[Source data]

• • • • •

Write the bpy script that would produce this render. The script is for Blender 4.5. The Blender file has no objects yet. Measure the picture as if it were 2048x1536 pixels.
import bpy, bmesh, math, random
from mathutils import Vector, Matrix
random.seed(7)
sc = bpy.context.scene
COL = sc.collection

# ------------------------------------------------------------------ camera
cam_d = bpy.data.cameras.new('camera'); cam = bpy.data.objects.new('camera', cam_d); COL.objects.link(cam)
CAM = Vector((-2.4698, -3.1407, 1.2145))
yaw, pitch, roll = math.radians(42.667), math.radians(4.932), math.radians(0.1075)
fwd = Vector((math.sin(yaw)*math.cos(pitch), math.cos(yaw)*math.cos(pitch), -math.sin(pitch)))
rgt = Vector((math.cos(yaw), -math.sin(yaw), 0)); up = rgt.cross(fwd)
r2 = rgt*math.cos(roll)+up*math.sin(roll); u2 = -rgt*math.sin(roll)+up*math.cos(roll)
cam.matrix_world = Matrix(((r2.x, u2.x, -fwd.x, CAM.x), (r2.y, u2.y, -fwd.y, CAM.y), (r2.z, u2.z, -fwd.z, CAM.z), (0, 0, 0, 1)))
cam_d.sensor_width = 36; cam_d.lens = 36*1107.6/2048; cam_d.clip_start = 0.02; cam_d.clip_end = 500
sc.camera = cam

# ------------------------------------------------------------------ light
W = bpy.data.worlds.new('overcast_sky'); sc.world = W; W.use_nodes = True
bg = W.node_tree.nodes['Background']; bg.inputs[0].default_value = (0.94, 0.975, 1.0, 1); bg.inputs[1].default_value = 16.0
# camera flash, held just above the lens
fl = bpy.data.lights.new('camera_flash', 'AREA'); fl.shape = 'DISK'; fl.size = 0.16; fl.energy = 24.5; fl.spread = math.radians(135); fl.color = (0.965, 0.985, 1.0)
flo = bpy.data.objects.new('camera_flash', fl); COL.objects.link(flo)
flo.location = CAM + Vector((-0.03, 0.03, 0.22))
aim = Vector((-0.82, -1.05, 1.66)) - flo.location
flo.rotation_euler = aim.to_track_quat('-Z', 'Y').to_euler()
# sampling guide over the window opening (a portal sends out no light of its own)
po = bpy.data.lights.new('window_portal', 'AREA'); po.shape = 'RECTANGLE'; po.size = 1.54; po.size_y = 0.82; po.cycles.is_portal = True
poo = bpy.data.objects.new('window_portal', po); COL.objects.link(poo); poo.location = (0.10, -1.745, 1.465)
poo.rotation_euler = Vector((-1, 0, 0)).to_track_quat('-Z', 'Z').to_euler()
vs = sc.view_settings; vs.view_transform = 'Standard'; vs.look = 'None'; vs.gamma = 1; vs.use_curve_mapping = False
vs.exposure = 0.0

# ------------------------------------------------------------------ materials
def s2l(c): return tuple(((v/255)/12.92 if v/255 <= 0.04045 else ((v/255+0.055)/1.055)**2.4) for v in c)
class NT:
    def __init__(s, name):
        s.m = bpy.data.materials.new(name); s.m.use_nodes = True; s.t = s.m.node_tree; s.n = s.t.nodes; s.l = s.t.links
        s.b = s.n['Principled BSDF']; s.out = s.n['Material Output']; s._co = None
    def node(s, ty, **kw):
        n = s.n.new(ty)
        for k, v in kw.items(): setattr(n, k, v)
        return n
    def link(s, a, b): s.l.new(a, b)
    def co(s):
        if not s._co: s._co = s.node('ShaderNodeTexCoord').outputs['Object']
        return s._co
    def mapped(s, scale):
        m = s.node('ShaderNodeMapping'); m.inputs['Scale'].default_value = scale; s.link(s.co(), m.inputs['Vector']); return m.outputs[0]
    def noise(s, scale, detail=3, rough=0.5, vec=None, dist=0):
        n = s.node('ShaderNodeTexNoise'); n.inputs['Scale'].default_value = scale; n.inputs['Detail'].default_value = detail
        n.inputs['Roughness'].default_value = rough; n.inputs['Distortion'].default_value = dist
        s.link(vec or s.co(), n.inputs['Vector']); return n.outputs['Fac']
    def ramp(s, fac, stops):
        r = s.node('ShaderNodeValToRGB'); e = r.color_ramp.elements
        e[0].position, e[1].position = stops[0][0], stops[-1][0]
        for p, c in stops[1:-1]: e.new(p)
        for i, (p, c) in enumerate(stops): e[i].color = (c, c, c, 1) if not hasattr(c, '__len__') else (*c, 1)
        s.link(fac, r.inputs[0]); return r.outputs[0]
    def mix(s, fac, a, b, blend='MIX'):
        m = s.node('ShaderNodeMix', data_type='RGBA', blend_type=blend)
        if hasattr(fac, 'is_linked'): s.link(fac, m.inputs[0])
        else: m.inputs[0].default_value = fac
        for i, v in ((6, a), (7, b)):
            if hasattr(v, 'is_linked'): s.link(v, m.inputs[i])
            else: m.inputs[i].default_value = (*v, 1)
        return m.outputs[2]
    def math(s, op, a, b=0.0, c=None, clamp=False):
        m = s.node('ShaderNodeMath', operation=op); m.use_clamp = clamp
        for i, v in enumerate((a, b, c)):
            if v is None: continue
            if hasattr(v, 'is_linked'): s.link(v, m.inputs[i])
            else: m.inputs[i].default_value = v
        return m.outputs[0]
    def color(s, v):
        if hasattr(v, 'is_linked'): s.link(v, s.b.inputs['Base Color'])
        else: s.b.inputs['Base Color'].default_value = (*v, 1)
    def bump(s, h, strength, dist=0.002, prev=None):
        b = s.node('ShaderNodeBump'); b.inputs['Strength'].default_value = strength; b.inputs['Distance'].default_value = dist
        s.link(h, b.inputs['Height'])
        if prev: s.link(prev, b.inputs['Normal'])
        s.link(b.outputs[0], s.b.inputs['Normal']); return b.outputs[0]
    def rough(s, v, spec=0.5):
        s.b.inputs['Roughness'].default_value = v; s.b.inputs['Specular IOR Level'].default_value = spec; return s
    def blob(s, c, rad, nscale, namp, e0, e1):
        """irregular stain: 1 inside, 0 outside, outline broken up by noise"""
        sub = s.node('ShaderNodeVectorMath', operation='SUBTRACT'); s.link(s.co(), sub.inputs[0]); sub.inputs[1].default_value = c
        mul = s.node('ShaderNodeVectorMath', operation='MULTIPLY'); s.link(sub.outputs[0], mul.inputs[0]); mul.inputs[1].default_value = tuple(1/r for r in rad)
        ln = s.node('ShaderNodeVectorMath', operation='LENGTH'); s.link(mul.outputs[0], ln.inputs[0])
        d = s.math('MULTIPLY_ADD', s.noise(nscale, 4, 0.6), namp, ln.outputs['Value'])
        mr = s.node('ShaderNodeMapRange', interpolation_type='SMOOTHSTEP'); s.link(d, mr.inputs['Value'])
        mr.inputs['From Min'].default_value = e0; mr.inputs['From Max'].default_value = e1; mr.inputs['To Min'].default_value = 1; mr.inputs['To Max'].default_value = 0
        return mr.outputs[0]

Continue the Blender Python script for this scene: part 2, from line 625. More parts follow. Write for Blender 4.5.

• • • • •

● **Problem description**
Report the count of lines in the entries that contain the string "this", and nothing besides it.

● **Full response**
2